Und es gibt ein strategisches Argument: Der Immobilienunternehmer hofft von konservativen Wählern Stimmen ziehen zu können. Der Wahlkreis 21 ist der einzige, den die Union mit Dirk Fischer 2013 direkt gewinnen konnte. Hier sind die Entscheidungen bei den Erststimmen immer knapp. Die Unterstützer von Martin setzen dagegen darauf, dass sie von Grünen-Wählern oder dem Mitte-Links-Lager Zählbares gewinnen kann – Wähler, die Schommartz nicht erreichen oder verprellen würde.

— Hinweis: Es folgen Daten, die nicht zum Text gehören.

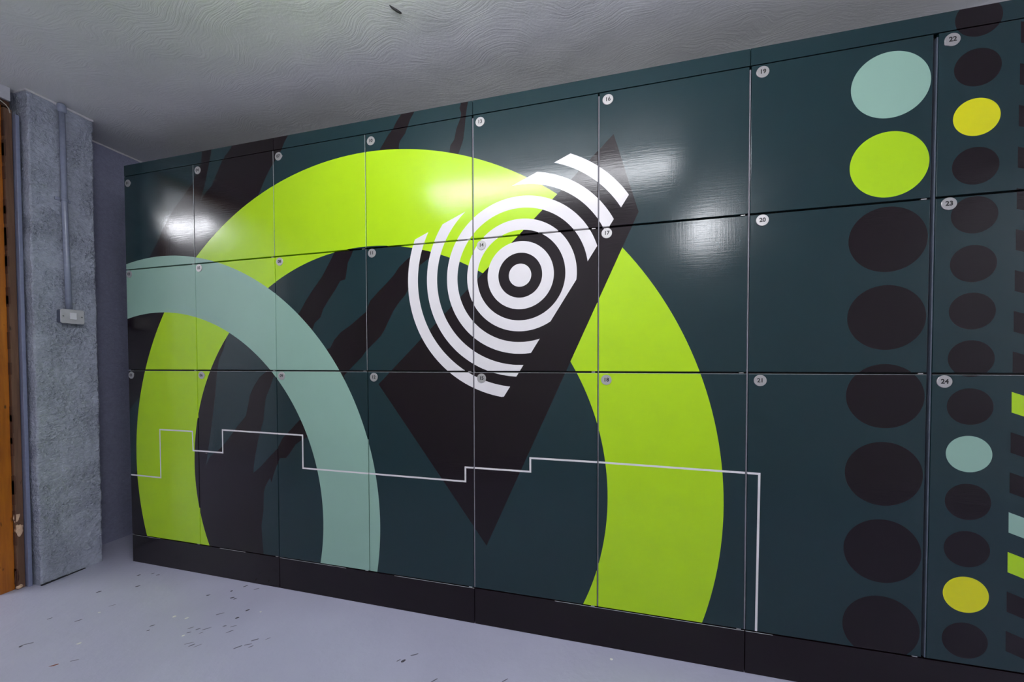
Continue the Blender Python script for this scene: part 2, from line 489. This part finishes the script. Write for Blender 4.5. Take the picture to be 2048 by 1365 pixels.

Aber so weit wollen es die Parteistrategen nicht kommen lassen. Dressel hat Schommartz einen sicheren oder aussichtsreichen Listenplatz für die Bürgerschaftswahl 2020 angeboten, wenn er seine Bundestags-Bewerbung fallen lässt. Das hätte aus Dressels Sicht auch den Vorteil, dass Schommartz Erfahrungen in politischer Arbeit sammeln könnte, die ihm durchaus noch fehlen.

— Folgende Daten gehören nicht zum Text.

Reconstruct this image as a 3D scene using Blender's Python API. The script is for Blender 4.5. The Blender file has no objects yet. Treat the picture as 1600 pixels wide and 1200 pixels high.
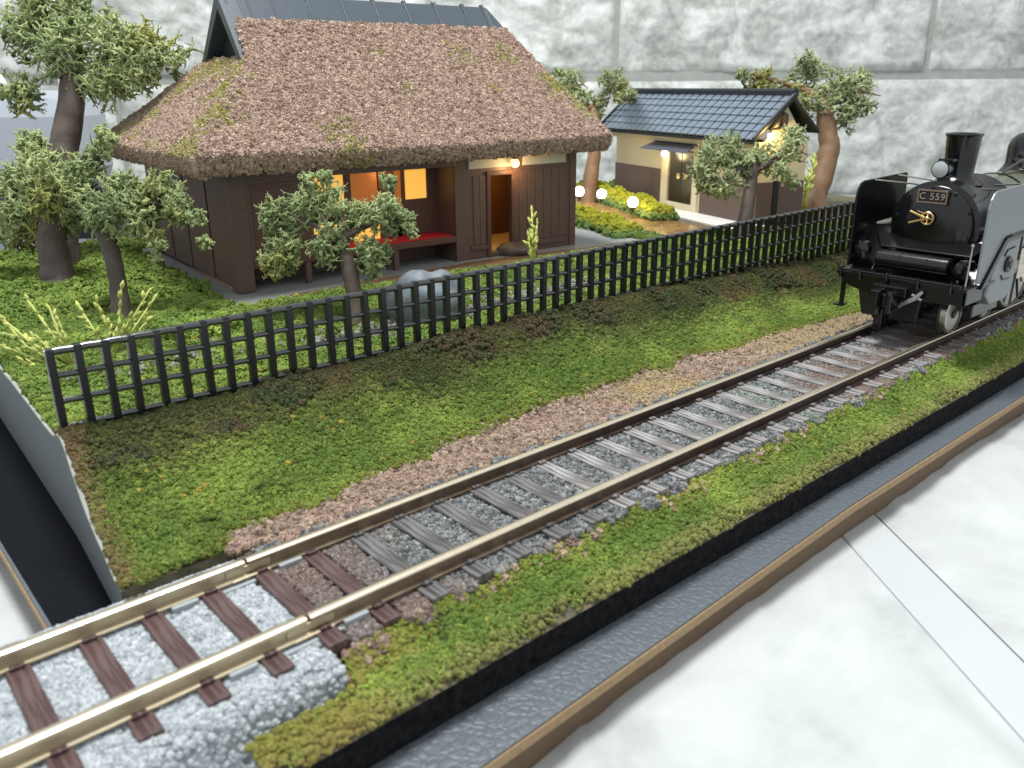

"Meine Bewerbung habe ich reiflich überlegt"

Doch Schommartz denkt offensichtlich nicht daran, Dressels Offerte anzunehmen. „Meine Bewerbung habe ich mir reiflich überlegt“, sagt er. „Zum Zeitpunkt meiner Entscheidung war weit und breit kein Interessent für eine Direktkandidatur in Sicht, also habe ich meinen Hut in den Ring geworfen. Da liegt er nun, und ich freue mich auf viele spannende Diskussionen.“ Schommartz hatte sich vor eineinhalb Jahren zur Bewerbung entschlossen und damals auch Dressel eingeweiht. Der habe ihm zu dem Zeitpunkt seine Unterstützung zugesagt, was Dressel jedoch bestreitet.

Dass der junge Unternehmer nicht an der Bürgerschaft interessiert ist, hat einen weiteren Grund: Nur ein Listenplatz ganz vorne ist angesichts der Wahlkreise noch sicher. Schommartz weiß, dass er dann anderen etwas wegnehmen würde, was Neid erzeugt und er nicht will. Es könnte nun sein, dass die SPD-Wahlkreisdelegierten eine Entscheidung treffen müssen, die einige Parteispitzen vermeiden wollen. Einfach laufen lassen birgt aus ihrer Sicht nicht zuletzt das Risiko, dass sich Schommartz durchsetzt.